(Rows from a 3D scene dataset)

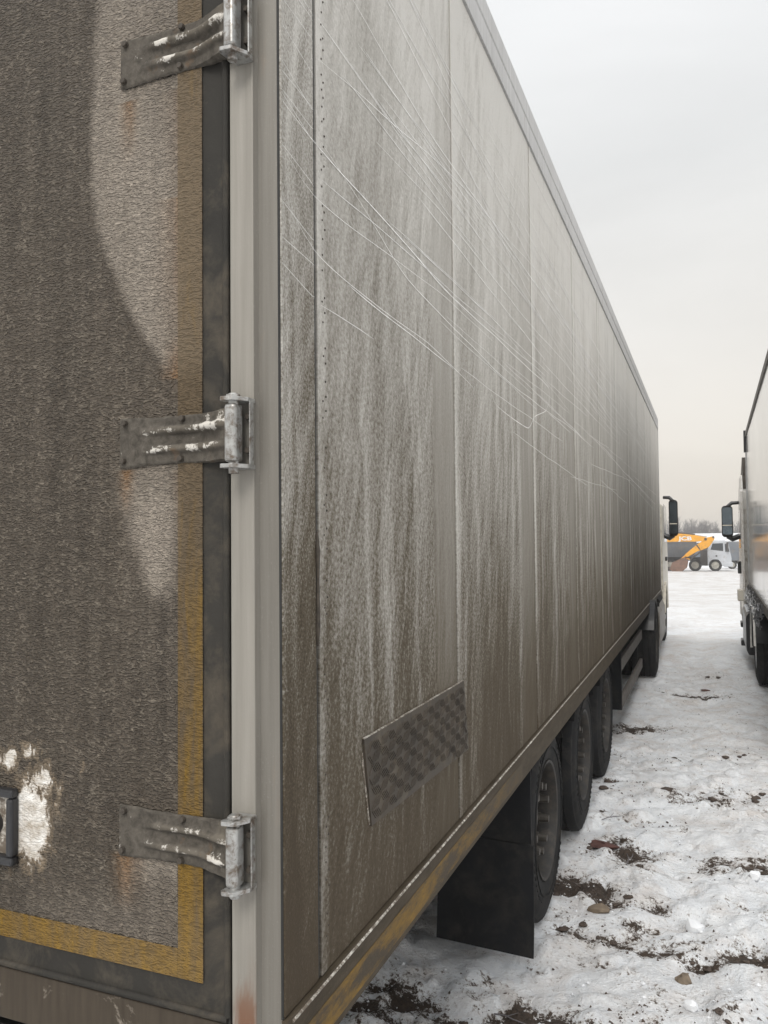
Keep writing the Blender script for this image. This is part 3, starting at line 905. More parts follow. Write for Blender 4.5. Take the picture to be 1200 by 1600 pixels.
# ---- hinges
def hinge(zc):
    k = B()
    kn = k.box(-0.0945, -0.0685, -0.054, -0.022, zc - 0.058, zc + 0.056).build('hinge', STEEL, T, bevel=0.007, seg=3)
    us, vs_ = np.linspace(0, 1, 90), np.linspace(-1, 1, 34)
    U, V = np.meshgrid(us, vs_, indexing='ij')
    half = 0.053 - 0.004 * sstep(U, 0.0, 0.4) + 0.002 * sstep(U, 0.6, 0.9) + (fbm(U * 20, V * 1, 9, 2) - 0.5) * 0.003
    X = -0.382 + U * 0.292
    Z = zc - 0.001 + V * half
    chan = np.exp(-((V - 0.05) / 0.28) ** 2) * sstep(U, 0.36, 0.48) * (1 - sstep(U, 0.86, 0.94))
    rib = (np.exp(-((V - 0.42) / 0.17) ** 4) + np.exp(-((V + 0.36) / 0.17) ** 4)) * sstep(U, 0.08, 0.45) * (1 - 0.5 * sstep(U, 0.86, 0.98))
    rise = 0.026 * sstep(U, 0.62, 1.0)
    Y = -0.0075 - rise - 0.0105 * rib + 0.007 * chan - 0.0010 * (fbm(U * 30, V * 6, int(zc * 100), 3) - 0.5)
    Y = np.minimum(np.where(np.abs(V) > 0.985, Y + 0.005, Y), -0.0050)
    crest = np.clip(rib * 0.8 + 0.75 * sstep(U, 0.80, 0.92) * sstep(V, 0.2, 0.6), 0, 1)
    n0 = X.size
    top = np.stack([X, Y, Z], -1).reshape(-1, 3)
    bot = np.stack([X, np.full_like(X, -0.0036), Z], -1).reshape(-1, 3)
    F = grid_faces(90, 34)
    idx = np.arange(n0).reshape(90, 34)
    rim = np.concatenate([idx[:, 0], idx[-1, 1:], idx[-2::-1, -1], idx[0, -2:0:-1]])
    rim2 = np.roll(rim, -1)
    side = np.stack([rim, rim2, rim2 + n0, rim + n0], -1)
    st = from_np('hinge_strap', np.concatenate([top, bot]), np.concatenate([F[:, ::-1], side]), STRAP, kn, {'crest': np.concatenate([crest.ravel(), crest.ravel()])})
    st.data.shade_smooth()
    st.data.set_sharp_from_angle(angle=RAD(45))
    for bx, bz in ((-0.368, 0.040), (-0.372, -0.040), (-0.222, 0.041), (-0.226, -0.041)):
        B().cyl((bx, -0.007, zc + bz), (bx, -0.0165, zc + bz), 0.0078, 0.0066, 6).build('bolt', BOLT, kn, bevel=0.0015)
    # bracket welded to the post: back plate with two lugs round the pin
    B().box(-0.107, -0.058, -0.0090, -0.0043, zc - 0.061, zc + 0.061).build('bracket_plate', POSTD, kn)
    br = B()
    br.prism([(-0.0575, -0.005), (-0.052, -0.012), (-0.052, -0.026), (-0.0545, -0.026), (-0.0565, -0.0095)], 2, zc - 0.062, zc + 0.062)
    for s, t in ((zc + 0.0605, zc + 0.0685), (zc - 0.0695, zc - 0.0615)):
        br.prism([(-0.101, -0.056), (-0.096, -0.062), (-0.072, -0.060), (-0.053, -0.030), (-0.053, -0.0045), (-0.092, -0.0045)], 2, s, t)
    br.build('bracket', STEEL, kn, bevel=0.0025)
    B().cyl((-0.081, -0.038, zc - 0.080), (-0.081, -0.038, zc + 0.0765), 0.0105, n=14).build('hinge_pin', STEEL, kn, smooth=40, bevel=0.002)
    B().cyl((-0.081, -0.038, zc + 0.0688), (-0.081, -0.038, zc + 0.0742), 0.0145, n=6).build('pin_nut', STEEL, kn, bevel=0.001)
    for bz in (-0.033, 0.033):
        B().cyl((-0.0625, -0.0088, zc + bz), (-0.0625, -0.021, zc + bz), 0.0078, 0.0066, n=6).build('bracket_bolt', BOLT, kn, bevel=0.0012)
    return kn


for zc in (3.70, 2.908, 2.092, 1.285):
    hinge(zc)


# ---- wheels
def build_wheel(parent, cx, cy, cz, R=0.5, Wd=0.385, rim_mat=RIM, dish=0.13, name='wheel', sgn=1):
    """outer face at x = cx, wheel extends to cx - sgn*Wd"""
    s = sgn
    r_i = R * 0.585
    prof = [(r_i, -0.03), (r_i + 0.01, -0.012), (r_i + 0.045, -0.004), (R * 0.80, 0.0), (R * 0.86, -0.005), (R * 0.915, -0.014), (R * 0.93, -0.020), (R * 0.962, -0.022), (R * 0.985, -0.034)]
    for g in (0.08, 0.15, 0.225, 0.295):
        prof += [(R, -g + 0.004), (R * 0.972, -g), (R * 0.972, -g - 0.009), (R, -g - 0.013)]
    prof += [(R * 0.985, -Wd + 0.034), (R * 0.93, -Wd + 0.018), (R * 0.80, -Wd), (r_i + 0.02, -Wd + 0.01), (r_i, -Wd + 0.03)]
    tyre = B().lathe([(r, s * x) for r, x in prof], (cx, cy, cz), 72).build(name, RUBBER, parent, smooth=35)
    # moulded ring and small lettering blocks on the sidewall
    ring = B().lathe([(R * 0.73, s * 0.0035), (R * 0.745, s * 0.0035), (R * 0.745, -s * 0.012), (R * 0.73, -s * 0.012)], (cx, cy, cz), 64)
    for i in range(60):
        t = 2 * math.pi * i / 60
        if i % 15 > 9:
            continue
        ca, sa = math.cos(t), math.sin(t)
        p = [(R * (0.80 + dr), t + dt) for dr, dt in ((-0.012, -0.02), (0.014, -0.02), (0.014, 0.015), (-0.012, 0.015))]
        vs = [(cx + s * 0.0025, cy + r * math.cos(q), cz + r * math.sin(q)) for r, q in p] + [(cx - s * 0.006, cy + r * math.cos(q), cz + r * math.sin(q)) for r, q in p]
        ring.add(vs, [(0, 1, 2, 3), (0, 1, 5, 4), (1, 2, 6, 5), (2, 3, 7, 6), (3, 0, 4, 7)])
    ring.build('sidewall_ring', RUBBER, tyre, smooth=35)
    d = dish
    rim = B()
    rim.lathe([(r_i + 0.006, -s * 0.012), (r_i + 0.004, -s * 0.006), (r_i - 0.008, -s * 0.010), (r_i - 0.016, -s * 0.03), (r_i - 0.03, -s * (d - 0.01)), (r_i - 0.026, -s * (d + 0.02)), (r_i - 0.008, -s * 0.06)], (cx, cy, cz), 56)
    # disc with hand holes
    nseg, rads = 80, [r_i - 0.024, 0.235 * R / 0.5, 0.185 * R / 0.5, 0.145 * R / 0.5, 0.10 * R / 0.5]
    xs = [-(d + 0.01), -(d - 0.01), -(d - 0.022), -(d - 0.024), -(d - 0.024)]
    vs, fcs = [], []
    for i in range(nseg):
        t = 2 * math.pi * i / nseg
        for r, x in zip(rads, xs):
            vs.append((cx + s * x, cy + r * math.cos(t), cz + r * math.sin(t)))
    m = len(rads)
    for i in range(nseg):
        j = (i + 1) % nseg
        for q in range(m - 1):
            if q == 1 and i % 8 in (2, 3, 4, 5):
                continue
            fcs.append((i * m + q, j * m + q, j * m + q + 1, i * m + q + 1))
    rim.add(vs, fcs)
    rim.build('rim', rim_mat, tyre, smooth=35)
    hub = B().lathe([(0.001, -s * 0.07), (0.06, -s * 0.07), (0.075, -s * 0.078), (0.078, -s * 0.095), (0.110, -s * 0.10), (0.113, -s * (d + 0.02)), (0.001, -s * (d + 0.02))], (cx, cy, cz), 32, closed=False)
    hub.build('hub', rim_mat, tyre, smooth=35)
    for i in range(10):
        t = 2 * math.pi * (i + 0.5) / 10
        y_, z_ = cy + 0.1675 * math.cos(t) * R / 0.5, cz + 0.1675 * math.sin(t) * R / 0.5
        B().cyl((cx - s * (d - 0.015), y_, z_), (cx - s * (d - 0.05), y_, z_), 0.030, 0.028, 6).cyl((cx - s * (d - 0.05), y_, z_), (cx - s * (d - 0.098), y_, z_), 0.023, 0.019, 10).build('wheel_nut', NUT if rim_mat is RIM else STEEL, tyre, smooth=35)
    return tyre


def copy_wheel(w, parent, off):
    c = copy_part(w, parent, off)
    for ch in list(w.children):
        copy_part(ch, c, (0, 0, 0))
    return c


CZ = GZ + 0.495
w1 = build_wheel(T, -0.030, 2.86, CZ)
for yy in (4.20, 5.48):
    copy_wheel(w1, T, (0, yy - 2.86, 0))
w1b = build_wheel(T, -2.47, 2.86, CZ, sgn=-1)
for yy in (4.20, 5.48):
    copy_wheel(w1b, T, (0, yy - 2.86, 0))
for yy in (2.86, 4.20, 5.48):
    B().cyl((-0.35, yy, CZ), (-2.15, yy, CZ), 0.065, n=14).cyl((-0.40, yy, CZ), (-0.52, yy, CZ), 0.2, n=18).cyl((-2.1, yy, CZ), (-1.98, yy, CZ), 0.2, n=18).build('axle', CHAS, T, smooth=40)
    B().box(-0.62, -0.50, yy - 0.35, yy + 0.25, CZ + 0.05, CZ + 0.22).box(-2.0, -1.88, yy - 0.35, yy + 0.25, CZ + 0.05, CZ + 0.22).build('spring_arm', CHAS, T)
for xx in (-0.78, -1.84):
    B().box(xx - 0.06, xx + 0.06, 0.5, 12.9, 0.55, 0.92).build('chassis_beam', CHAS, T)
B().box(-2.35, -0.15, 0.45, 0.57, 0.34, 0.46).box(-0.85, -0.72, 0.4, 0.6, 0.44, 0.6).box(-1.9, -1.77, 0.4, 0.6, 0.44, 0.6).build('rear_bumper', CHAS, T)
B().prism([(-0.20, 0.80), (-0.10, 0.80), (-0.10, 0.765), (-0.115, 0.765), (-0.115, 0.785), (-0.20, 0.785)], 1, 0.25, 1.75).build('under_rail', GUARD, T)
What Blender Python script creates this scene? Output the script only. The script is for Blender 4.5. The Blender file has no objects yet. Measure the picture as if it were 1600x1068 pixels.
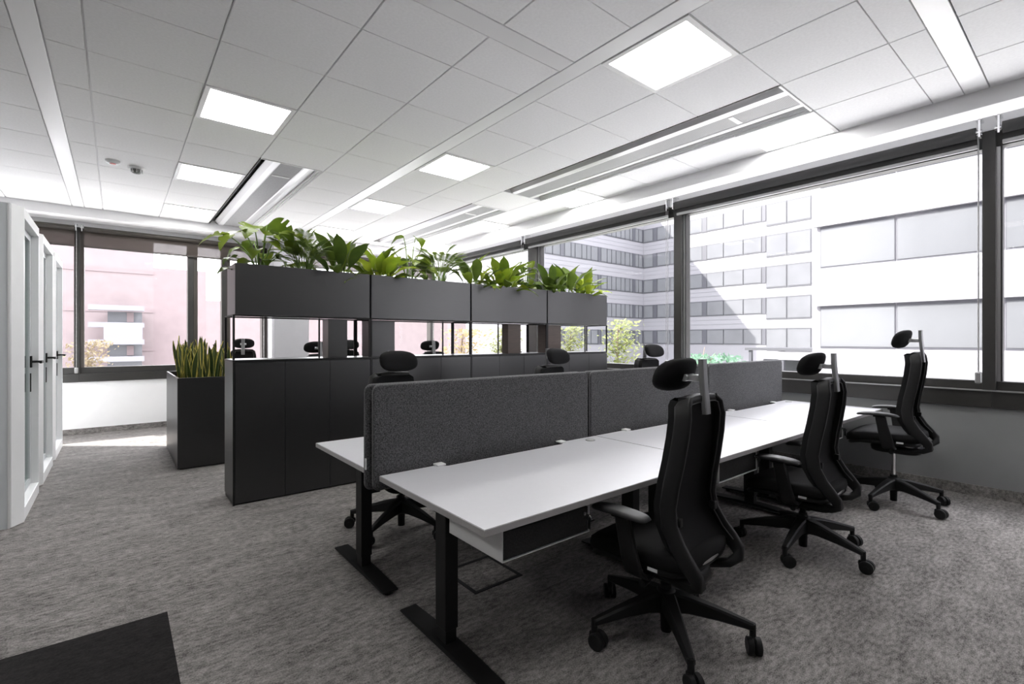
import bpy, bmesh, math, random
from mathutils import Vector, Matrix
random.seed(7)
R = math.radians
scene = bpy.context.scene
C = scene.collection

# ------------------------------------------------------------------ camera
cam = bpy.data.cameras.new('camera')
cam.sensor_fit = 'HORIZONTAL'; cam.sensor_width = 36.0
cam.lens = 36.0 * 758.8 / 1600.0
cam.shift_y = -3.45 / 1600.0
cam.clip_start = 0.05; cam.clip_end = 500
camo = bpy.data.objects.new('camera', cam); C.objects.link(camo)
camo.location = (0, 0, 1.35)
camo.rotation_euler = (R(90), 0, -R(39.155))
scene.camera = camo

# ------------------------------------------------------------------ world, sun, exposure
W = bpy.data.worlds.new('sky'); scene.world = W
W.use_nodes = True
bg = W.node_tree.nodes['Background']
bg.inputs['Color'].default_value = (0.955, 0.955, 1.0, 1)
bg.inputs['Strength'].default_value = 5.4
sun = bpy.data.lights.new('sun', 'SUN'); sun.energy = 11.0; sun.angle = R(0.6); sun.color = (1, 0.96, 0.9)
suno = bpy.data.objects.new('sun', sun); C.objects.link(suno)
suno.rotation_euler = Vector((0.77, -0.63, -0.78)).to_track_quat('-Z', 'Y').to_euler()
suno.location = (-10, 14, 16)
def portal(loc, rot, sx, sy):
    l = bpy.data.lights.new('window_portal', 'AREA'); l.shape = 'RECTANGLE'; l.size = sx; l.size_y = sy
    l.cycles.is_portal = True
    o = bpy.data.objects.new('window_portal', l); C.objects.link(o); o.location = loc; o.rotation_euler = rot
portal((5.99, 2.9, 2.02), (0, R(90), 0), 2.05, 12.6)          # right hand window band, facing the room
portal((2.0, 9.50, 1.95), (R(-90), 0, 0), 7.4, 2.0)           # window band behind the shelves
PANEL = 10.5                                                   # radiance of the ceiling panels
scene.view_settings.view_transform = 'Standard'
scene.view_settings.look = 'None'
scene.view_settings.gamma = 1.0
scene.view_settings.use_curve_mapping = False
scene.view_settings.exposure = 1.05
scene.cycles.max_bounces = 8
scene.cycles.diffuse_bounces = 5
scene.cycles.transparent_max_bounces = 24
scene.cycles.sample_clamp_indirect = 4.0
scene.cycles.use_denoising = True

# ------------------------------------------------------------------ materials
MT = {}
def nmat(name):
    m = bpy.data.materials.new(name); m.use_nodes = True
    MT[name] = m
    nt = m.node_tree
    return m, nt, nt.nodes['Principled BSDF'], nt.nodes['Material Output']
def mat(name, col, rough=0.5, metal=0.0, spec=0.5, noise=0.0, scale=40.0, bump=0.0, emit=None, stretch=None):
    m, nt, p, out = nmat(name)
    p.inputs['Base Color'].default_value = (*col, 1)
    p.inputs['Roughness'].default_value = rough
    p.inputs['Metallic'].default_value = metal
    p.inputs['Specular IOR Level'].default_value = spec
    if emit:
        p.inputs['Emission Color'].default_value = (*emit[:3], 1); p.inputs['Emission Strength'].default_value = emit[3]
    if noise or bump:
        tc = nt.nodes.new('ShaderNodeTexCoord'); mp = nt.nodes.new('ShaderNodeMapping')
        if stretch: mp.inputs['Scale'].default_value = stretch
        nt.links.new(tc.outputs['Object'], mp.inputs['Vector'])
        nz = nt.nodes.new('ShaderNodeTexNoise'); nz.inputs['Scale'].default_value = scale; nz.inputs['Detail'].default_value = 4
        nt.links.new(mp.outputs[0], nz.inputs['Vector'])
        if noise:
            rp = nt.nodes.new('ShaderNodeMapRange')
            rp.inputs['From Min'].default_value = 0.3; rp.inputs['From Max'].default_value = 0.7
            rp.inputs['To Min'].default_value = 1 - noise; rp.inputs['To Max'].default_value = 1 + noise
            nt.links.new(nz.outputs['Fac'], rp.inputs['Value'])
            mx = nt.nodes.new('ShaderNodeMix'); mx.data_type = 'RGBA'; mx.blend_type = 'MULTIPLY'; mx.inputs[0].default_value = 1
            mx.inputs[6].default_value = (*col, 1)
            nt.links.new(rp.outputs[0], mx.inputs[7]); nt.links.new(mx.outputs[2], p.inputs['Base Color'])
        if bump:
            bp = nt.nodes.new('ShaderNodeBump'); bp.inputs['Strength'].default_value = bump; bp.inputs['Distance'].default_value = 0.002
            nt.links.new(nz.outputs['Fac'], bp.inputs['Height']); nt.links.new(bp.outputs[0], p.inputs['Normal'])
    return m
def glassmat(name, tint, gloss=1.0, rough=0.0, base=0.04):
    m, nt, p, out = nmat(name)
    nt.nodes.remove(p)
    t = nt.nodes.new('ShaderNodeBsdfTransparent'); t.inputs[0].default_value = (*tint, 1)
    g = nt.nodes.new('ShaderNodeBsdfGlossy'); g.inputs['Roughness'].default_value = rough; g.inputs[0].default_value = (gloss, gloss, gloss, 1)
    lw = nt.nodes.new('ShaderNodeLayerWeight'); lw.inputs[0].default_value = 0.5
    pw = nt.nodes.new('ShaderNodeMath'); pw.operation = 'POWER'; pw.inputs[1].default_value = 5.0
    f = nt.nodes.new('ShaderNodeMath'); f.operation = 'MULTIPLY_ADD'; f.inputs[1].default_value = 0.9; f.inputs[2].default_value = base
    nt.links.new(lw.outputs['Facing'], pw.inputs[0]); nt.links.new(pw.outputs[0], f.inputs[0])
    mx = nt.nodes.new('ShaderNodeMixShader')
    nt.links.new(f.outputs[0], mx.inputs[0]); nt.links.new(t.outputs[0], mx.inputs[1]); nt.links.new(g.outputs[0], mx.inputs[2])
    nt.links.new(mx.outputs[0], out.inputs[0])
    return m
def leafmat(name, c0, c1, trans=0.35):
    m, nt, p, out = nmat(name)
    oi = nt.nodes.new('ShaderNodeObjectInfo')
    tc = nt.nodes.new('ShaderNodeTexCoord'); nz = nt.nodes.new('ShaderNodeTexNoise'); nz.inputs['Scale'].default_value = 14
    nt.links.new(tc.outputs['Object'], nz.inputs['Vector'])
    ad = nt.nodes.new('ShaderNodeMath'); ad.operation = 'ADD'
    sb = nt.nodes.new('ShaderNodeMath'); sb.operation = 'SUBTRACT'; sb.inputs[1].default_value = 0.5
    nt.links.new(nz.outputs['Fac'], sb.inputs[0]); nt.links.new(oi.outputs['Random'], ad.inputs[0]); nt.links.new(sb.outputs[0], ad.inputs[1])
    mx = nt.nodes.new('ShaderNodeMix'); mx.data_type = 'RGBA'; mx.inputs[6].default_value = (*c0, 1); mx.inputs[7].default_value = (*c1, 1)
    nt.links.new(ad.outputs[0], mx.inputs[0]); nt.links.new(mx.outputs[2], p.inputs['Base Color'])
    p.inputs['Roughness'].default_value = 0.38
    tr = nt.nodes.new('ShaderNodeBsdfTranslucent'); nt.links.new(mx.outputs[2], tr.inputs[0])
    ms = nt.nodes.new('ShaderNodeMixShader'); ms.inputs[0].default_value = trans
    nt.links.new(p.outputs[0], ms.inputs[1]); nt.links.new(tr.outputs[0], ms.inputs[2]); nt.links.new(ms.outputs[0], out.inputs[0])
    return m

def carpet(name, dark, light, contrast=1.0):
    m, nt, p, out = nmat(name)
    tc = nt.nodes.new('ShaderNodeTexCoord')
    def noise(sc, stretch, detail=3):
        mp = nt.nodes.new('ShaderNodeMapping'); mp.inputs['Scale'].default_value = stretch
        nt.links.new(tc.outputs['Object'], mp.inputs['Vector'])
        n = nt.nodes.new('ShaderNodeTexNoise'); n.inputs['Scale'].default_value = sc; n.inputs['Detail'].default_value = detail
        nt.links.new(mp.outputs[0], n.inputs['Vector']); return n
    fine = noise(190, (0.7, 1, 1), 2)
    streak = noise(48, (0.50, 1.10, 1), 8)
    big = noise(7.0, (0.6, 1.4, 1), 5)
    def mr(n, a, b, lo, hi):
        r = nt.nodes.new('ShaderNodeMapRange'); r.inputs['From Min'].default_value = a; r.inputs['From Max'].default_value = b
        r.inputs['To Min'].default_value = lo; r.inputs['To Max'].default_value = hi
        nt.links.new(n.outputs['Fac'], r.inputs['Value']); return r
    a = mr(fine, 0.34, 0.66, 0.0, 0.40); b = mr(streak, 0.35, 0.65, 0.0, 0.38); c = mr(big, 0.34, 0.66, 0.0, 0.22)
    s1 = nt.nodes.new('ShaderNodeMath'); s1.operation = 'ADD'; s2 = nt.nodes.new('ShaderNodeMath'); s2.operation = 'ADD'
    nt.links.new(a.outputs[0], s1.inputs[0]); nt.links.new(b.outputs[0], s1.inputs[1])
    nt.links.new(s1.outputs[0], s2.inputs[0]); nt.links.new(c.outputs[0], s2.inputs[1])
    mx = nt.nodes.new('ShaderNodeMix'); mx.data_type = 'RGBA'; mx.inputs[6].default_value = (*dark, 1); mx.inputs[7].default_value = (*light, 1)
    nt.links.new(s2.outputs[0], mx.inputs[0]); nt.links.new(mx.outputs[2], p.inputs['Base Color'])
    p.inputs['Roughness'].default_value = 0.95; p.inputs['Specular IOR Level'].default_value = 0.15
    bp = nt.nodes.new('ShaderNodeBump'); bp.inputs['Strength'].default_value = 0.3; bp.inputs['Distance'].default_value = 0.002
    nt.links.new(s1.outputs[0], bp.inputs['Height']); nt.links.new(bp.outputs[0], p.inputs['Normal'])
    return m
def perforated(name, base, hole):
    m, nt, p, out = nmat(name)
    tc = nt.nodes.new('ShaderNodeTexCoord'); mp = nt.nodes.new('ShaderNodeMapping'); mp.inputs['Scale'].default_value = (90, 90, 90)
    nt.links.new(tc.outputs['Object'], mp.inputs['Vector'])
    v = nt.nodes.new('ShaderNodeTexVoronoi'); v.inputs['Scale'].default_value = 1.0; v.inputs['Randomness'].default_value = 0.0
    nt.links.new(mp.outputs[0], v.inputs['Vector'])
    r = nt.nodes.new('ShaderNodeMapRange'); r.inputs['From Min'].default_value = 0.30; r.inputs['From Max'].default_value = 0.40
    nt.links.new(v.outputs['Distance'], r.inputs['Value'])
    mx = nt.nodes.new('ShaderNodeMix'); mx.data_type = 'RGBA'; mx.inputs[6].default_value = (*hole, 1); mx.inputs[7].default_value = (*base, 1)
    nt.links.new(r.outputs[0], mx.inputs[0]); nt.links.new(mx.outputs[2], p.inputs['Base Color'])
    p.inputs['Roughness'].default_value = 0.5
    return m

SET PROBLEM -
Starting at the line with "What Blender Python" and ending at the line with "scene.camera = camo", copy each line exactly, both ends included. Do not copy the pictures.

EXPECTED ANSWER -
What Blender Python script creates this scene? Output the script only. The script is for Blender 4.5. The Blender file has no objects yet. Measure the picture as if it were 1600x1068 pixels.
import bpy, bmesh, math, random
from mathutils import Vector, Matrix
random.seed(7)
R = math.radians
scene = bpy.context.scene
C = scene.collection

# ------------------------------------------------------------------ camera
cam = bpy.data.cameras.new('camera')
cam.sensor_fit = 'HORIZONTAL'; cam.sensor_width = 36.0
cam.lens = 36.0 * 758.8 / 1600.0
cam.shift_y = -3.45 / 1600.0
cam.clip_start = 0.05; cam.clip_end = 500
camo = bpy.data.objects.new('camera', cam); C.objects.link(camo)
camo.location = (0, 0, 1.35)
camo.rotation_euler = (R(90), 0, -R(39.155))
scene.camera = camo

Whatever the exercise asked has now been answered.